What is about to follow might sound like exaggeration or hyperbole, but Nendoroid Kirby is quite possibly the most perfect figure I've ever handled. That isn't to say it's necessarily the best figure I have or even my favourite one, but everything about it - from the sculpt, engineering and accessory count, is perfect. The use of a magnet-based system for accurate articulation wasn't just a genius idea on Good Smile's part, it was perfectly executed and I fail to see how they or any other company could potentially improve upon it. If you're a fan of the Kirby franchise, a Super Smash Bros. player, a general Nintendo fan or even just an avid Nendoroid collector this is one figure that shouldn't be missed out on. It truly is a masterpiece.
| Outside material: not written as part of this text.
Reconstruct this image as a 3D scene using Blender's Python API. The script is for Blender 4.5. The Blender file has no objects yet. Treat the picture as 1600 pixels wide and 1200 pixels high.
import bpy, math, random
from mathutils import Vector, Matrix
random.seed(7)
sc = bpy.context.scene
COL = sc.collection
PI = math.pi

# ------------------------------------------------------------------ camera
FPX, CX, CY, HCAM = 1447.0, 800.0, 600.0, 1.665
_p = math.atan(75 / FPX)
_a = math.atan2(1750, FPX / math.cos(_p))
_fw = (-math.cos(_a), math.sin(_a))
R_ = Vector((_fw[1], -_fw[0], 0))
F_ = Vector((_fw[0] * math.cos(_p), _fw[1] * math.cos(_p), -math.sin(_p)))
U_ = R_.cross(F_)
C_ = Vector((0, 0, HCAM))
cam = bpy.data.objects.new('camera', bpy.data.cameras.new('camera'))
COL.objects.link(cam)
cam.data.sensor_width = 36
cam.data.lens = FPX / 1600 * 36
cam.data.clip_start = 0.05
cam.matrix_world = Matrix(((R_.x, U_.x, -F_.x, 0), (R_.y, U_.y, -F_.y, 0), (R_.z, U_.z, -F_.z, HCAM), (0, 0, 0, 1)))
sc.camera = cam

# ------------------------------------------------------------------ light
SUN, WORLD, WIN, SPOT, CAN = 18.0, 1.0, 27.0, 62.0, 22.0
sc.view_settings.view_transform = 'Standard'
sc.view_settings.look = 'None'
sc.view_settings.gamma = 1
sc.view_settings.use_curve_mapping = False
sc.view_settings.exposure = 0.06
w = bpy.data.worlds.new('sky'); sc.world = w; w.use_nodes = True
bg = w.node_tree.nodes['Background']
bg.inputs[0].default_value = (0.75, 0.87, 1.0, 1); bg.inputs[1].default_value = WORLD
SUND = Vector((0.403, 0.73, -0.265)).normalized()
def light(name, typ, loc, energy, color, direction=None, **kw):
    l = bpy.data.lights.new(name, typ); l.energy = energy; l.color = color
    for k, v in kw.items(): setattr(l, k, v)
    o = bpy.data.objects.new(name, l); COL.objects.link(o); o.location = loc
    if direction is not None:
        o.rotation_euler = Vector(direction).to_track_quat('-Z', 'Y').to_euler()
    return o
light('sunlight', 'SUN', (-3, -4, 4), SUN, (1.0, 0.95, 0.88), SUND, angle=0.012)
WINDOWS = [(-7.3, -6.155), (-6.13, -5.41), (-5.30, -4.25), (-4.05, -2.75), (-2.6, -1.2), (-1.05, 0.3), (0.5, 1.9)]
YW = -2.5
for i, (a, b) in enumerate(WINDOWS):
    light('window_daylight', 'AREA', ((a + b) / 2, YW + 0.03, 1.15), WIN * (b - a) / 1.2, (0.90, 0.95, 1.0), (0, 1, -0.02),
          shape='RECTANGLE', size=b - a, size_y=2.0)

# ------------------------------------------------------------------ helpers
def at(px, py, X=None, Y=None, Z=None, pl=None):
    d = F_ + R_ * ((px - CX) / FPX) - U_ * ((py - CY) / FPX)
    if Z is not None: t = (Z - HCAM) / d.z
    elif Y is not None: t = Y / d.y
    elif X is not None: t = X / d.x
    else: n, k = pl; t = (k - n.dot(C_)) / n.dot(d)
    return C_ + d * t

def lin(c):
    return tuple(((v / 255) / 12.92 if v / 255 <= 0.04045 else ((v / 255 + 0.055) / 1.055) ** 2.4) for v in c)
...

Nendoroid Kirby has already proved so popular that a reissue has already been announced for June 2016, so if you missed out on one the first time around be sure to get your preorder in now to avoid disappointment. Meanwhile a Nendoroid Meta Knight figure was also announced at this year's Winter Wonderfest, and while that may not be getting a confirmed release date anytime soon it'll be exciting to see the line apply that same brilliance displayed here once again.